Just a short trip from Winnipeg lies a place where the remnants of the old Pinawa dam meet the timelessness of nature, gradually submitting to the surrounding landscape. The signs of human presence become less noticeable each passing year, and the decaying industrial relic is all that’s left of a once bustling community.
It is no exaggeration to say that Winnipeg owes its progress to the old dam that had brought electricity to its homes for the first time, and ensured the city’s transformation from a modest prairie town to an industrial hub.
It all started when the Winnipeg Electric Street Railway Company embarked on a project deemed impossible by many, and cut its way through the pre-Cambrian bedrock to build the first year-round hydro-electric generating station on the Winnipeg River. The dam was constructed in just three short years, and at a cost of $3 million – $1 million of which went into the concrete used for the structure – it was a marvel of engineering. It was built so well that at the peak of its capacity, the plant produced double the expected power. Inaugurated in 1906, the Pinawa power station generated electricity for the next 45 years, and a small community flourished around it. The plant eventually closed in 1951 to give way to a new, more efficient station downstream. Completely abandoned, the dam was briefly used as the Canadian military’s munitions testing ground, and eerie signs of destruction can be seen in the landscape today.
The Pinawa dam’s significance was compared to that of the locomotive’s invention.
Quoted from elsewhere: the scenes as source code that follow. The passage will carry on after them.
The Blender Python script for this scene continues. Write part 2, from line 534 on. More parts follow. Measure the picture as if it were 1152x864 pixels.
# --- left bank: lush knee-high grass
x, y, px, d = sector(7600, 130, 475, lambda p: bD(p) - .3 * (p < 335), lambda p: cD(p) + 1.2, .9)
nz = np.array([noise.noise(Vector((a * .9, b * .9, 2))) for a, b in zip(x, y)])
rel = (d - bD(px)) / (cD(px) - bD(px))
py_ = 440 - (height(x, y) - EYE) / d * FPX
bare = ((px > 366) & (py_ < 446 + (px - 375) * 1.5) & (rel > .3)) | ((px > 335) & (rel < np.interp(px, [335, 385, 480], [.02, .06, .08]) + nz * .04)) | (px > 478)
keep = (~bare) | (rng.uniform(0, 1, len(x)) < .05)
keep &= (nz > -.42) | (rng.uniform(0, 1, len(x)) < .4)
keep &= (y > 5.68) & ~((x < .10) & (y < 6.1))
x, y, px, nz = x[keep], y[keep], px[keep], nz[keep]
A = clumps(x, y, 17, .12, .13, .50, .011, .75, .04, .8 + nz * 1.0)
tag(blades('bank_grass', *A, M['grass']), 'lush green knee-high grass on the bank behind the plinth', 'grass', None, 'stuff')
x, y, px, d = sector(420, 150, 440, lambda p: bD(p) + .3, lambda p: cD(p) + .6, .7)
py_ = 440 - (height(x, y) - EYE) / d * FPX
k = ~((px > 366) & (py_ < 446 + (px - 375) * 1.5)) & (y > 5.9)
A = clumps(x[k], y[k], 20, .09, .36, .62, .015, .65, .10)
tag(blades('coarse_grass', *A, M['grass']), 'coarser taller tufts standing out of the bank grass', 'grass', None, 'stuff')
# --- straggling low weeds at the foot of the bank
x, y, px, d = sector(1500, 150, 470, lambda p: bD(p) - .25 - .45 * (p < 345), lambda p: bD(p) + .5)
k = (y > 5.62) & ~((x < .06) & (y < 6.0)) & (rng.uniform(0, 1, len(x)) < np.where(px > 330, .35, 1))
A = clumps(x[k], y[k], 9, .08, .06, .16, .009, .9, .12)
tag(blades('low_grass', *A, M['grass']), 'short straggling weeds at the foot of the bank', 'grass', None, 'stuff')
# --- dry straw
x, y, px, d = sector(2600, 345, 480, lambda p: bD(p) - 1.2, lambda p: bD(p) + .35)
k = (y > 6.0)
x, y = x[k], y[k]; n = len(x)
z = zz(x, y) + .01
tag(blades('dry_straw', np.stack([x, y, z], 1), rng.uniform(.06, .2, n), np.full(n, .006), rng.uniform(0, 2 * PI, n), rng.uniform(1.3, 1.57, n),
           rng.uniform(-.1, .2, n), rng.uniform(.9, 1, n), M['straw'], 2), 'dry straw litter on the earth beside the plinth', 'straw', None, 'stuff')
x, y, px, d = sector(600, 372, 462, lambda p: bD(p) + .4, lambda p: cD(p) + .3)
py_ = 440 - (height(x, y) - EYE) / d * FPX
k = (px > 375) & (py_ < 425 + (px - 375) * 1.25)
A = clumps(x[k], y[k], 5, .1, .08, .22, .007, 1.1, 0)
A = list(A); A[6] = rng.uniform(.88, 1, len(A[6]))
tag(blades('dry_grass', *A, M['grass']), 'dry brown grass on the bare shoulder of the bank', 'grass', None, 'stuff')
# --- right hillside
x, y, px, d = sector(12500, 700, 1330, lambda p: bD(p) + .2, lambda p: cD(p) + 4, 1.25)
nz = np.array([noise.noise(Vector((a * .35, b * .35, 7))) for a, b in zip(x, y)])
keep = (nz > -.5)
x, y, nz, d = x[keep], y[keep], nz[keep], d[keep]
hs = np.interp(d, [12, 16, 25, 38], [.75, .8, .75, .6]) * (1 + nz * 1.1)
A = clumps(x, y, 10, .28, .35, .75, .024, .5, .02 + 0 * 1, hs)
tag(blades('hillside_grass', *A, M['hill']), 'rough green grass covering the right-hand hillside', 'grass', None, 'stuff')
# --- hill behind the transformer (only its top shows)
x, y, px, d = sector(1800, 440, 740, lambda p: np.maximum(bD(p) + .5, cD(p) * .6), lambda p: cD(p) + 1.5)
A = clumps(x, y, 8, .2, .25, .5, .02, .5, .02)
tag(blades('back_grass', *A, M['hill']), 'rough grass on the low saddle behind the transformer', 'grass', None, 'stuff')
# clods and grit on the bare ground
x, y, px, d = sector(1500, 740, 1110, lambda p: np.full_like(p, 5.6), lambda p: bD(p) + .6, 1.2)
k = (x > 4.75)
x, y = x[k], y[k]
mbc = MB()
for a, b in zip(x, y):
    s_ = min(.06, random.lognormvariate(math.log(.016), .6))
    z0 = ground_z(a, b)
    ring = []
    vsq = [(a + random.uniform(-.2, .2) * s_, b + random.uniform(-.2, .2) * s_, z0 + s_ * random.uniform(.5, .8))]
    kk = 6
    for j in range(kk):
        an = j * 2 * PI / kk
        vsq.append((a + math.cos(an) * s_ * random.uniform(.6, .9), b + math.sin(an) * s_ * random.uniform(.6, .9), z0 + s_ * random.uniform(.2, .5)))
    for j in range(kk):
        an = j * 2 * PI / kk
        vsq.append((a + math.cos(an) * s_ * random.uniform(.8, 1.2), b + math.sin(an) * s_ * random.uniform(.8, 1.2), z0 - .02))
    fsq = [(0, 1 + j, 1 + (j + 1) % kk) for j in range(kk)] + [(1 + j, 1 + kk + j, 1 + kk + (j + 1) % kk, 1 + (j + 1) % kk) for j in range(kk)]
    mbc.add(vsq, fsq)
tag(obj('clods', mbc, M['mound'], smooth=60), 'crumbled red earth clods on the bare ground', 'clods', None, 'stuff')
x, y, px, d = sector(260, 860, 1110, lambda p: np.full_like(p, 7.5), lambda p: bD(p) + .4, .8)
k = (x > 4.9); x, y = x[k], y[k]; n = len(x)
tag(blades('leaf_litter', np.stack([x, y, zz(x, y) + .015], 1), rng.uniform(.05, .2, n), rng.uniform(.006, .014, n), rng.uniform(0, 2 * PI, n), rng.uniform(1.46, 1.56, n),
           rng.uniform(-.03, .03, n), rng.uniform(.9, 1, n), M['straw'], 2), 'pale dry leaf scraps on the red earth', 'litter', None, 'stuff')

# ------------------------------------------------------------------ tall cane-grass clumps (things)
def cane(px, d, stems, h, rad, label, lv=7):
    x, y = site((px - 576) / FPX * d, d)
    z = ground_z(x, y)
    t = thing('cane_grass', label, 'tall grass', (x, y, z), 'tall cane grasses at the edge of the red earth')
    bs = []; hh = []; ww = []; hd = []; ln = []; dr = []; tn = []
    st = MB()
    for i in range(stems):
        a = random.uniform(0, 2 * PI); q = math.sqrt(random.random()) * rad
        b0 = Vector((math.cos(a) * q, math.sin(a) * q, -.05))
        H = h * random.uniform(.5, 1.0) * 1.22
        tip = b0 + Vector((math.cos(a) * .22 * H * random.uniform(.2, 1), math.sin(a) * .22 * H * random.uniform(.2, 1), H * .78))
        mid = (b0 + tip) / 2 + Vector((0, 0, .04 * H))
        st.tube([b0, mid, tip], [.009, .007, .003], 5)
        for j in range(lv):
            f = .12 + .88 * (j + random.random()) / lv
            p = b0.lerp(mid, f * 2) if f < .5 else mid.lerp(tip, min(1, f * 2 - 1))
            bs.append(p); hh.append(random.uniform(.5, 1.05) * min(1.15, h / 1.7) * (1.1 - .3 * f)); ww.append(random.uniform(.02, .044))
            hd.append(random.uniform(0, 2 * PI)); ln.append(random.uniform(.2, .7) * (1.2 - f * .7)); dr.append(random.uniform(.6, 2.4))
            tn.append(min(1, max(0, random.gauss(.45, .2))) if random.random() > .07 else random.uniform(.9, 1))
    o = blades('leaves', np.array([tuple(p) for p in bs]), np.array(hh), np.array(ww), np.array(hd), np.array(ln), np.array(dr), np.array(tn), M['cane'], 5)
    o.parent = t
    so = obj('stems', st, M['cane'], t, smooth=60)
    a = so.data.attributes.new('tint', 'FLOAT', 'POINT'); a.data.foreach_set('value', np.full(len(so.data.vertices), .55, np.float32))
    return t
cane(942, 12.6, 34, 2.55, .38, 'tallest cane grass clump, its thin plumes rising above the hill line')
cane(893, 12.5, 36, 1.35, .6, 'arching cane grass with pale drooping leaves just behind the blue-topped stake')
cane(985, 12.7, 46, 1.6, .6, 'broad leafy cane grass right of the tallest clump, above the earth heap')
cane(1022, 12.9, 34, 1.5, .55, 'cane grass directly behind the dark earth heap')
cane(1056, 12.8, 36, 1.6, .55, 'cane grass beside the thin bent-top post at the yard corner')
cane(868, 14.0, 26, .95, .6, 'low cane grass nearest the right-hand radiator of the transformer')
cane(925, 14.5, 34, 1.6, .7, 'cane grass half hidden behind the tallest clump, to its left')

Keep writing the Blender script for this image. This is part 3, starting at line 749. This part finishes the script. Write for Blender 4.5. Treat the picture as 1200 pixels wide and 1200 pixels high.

The first project of its kind, it paved the way for building hydroelectric plants in cold climates worldwide. Today, at the heart of the Pinawa Dam Provincial Heritage Park, visitors encounter an unlikely sight of the 13-metre-high ruins rising silently above the three-billion-year-old rock of the Canadian Shield. Both are old and weary, but on vastly different scales.
Do make time to explore this testament to human ingenuity; and, as a wise adage goes: “Keep the memories and leave nothing behind, but your footprints”.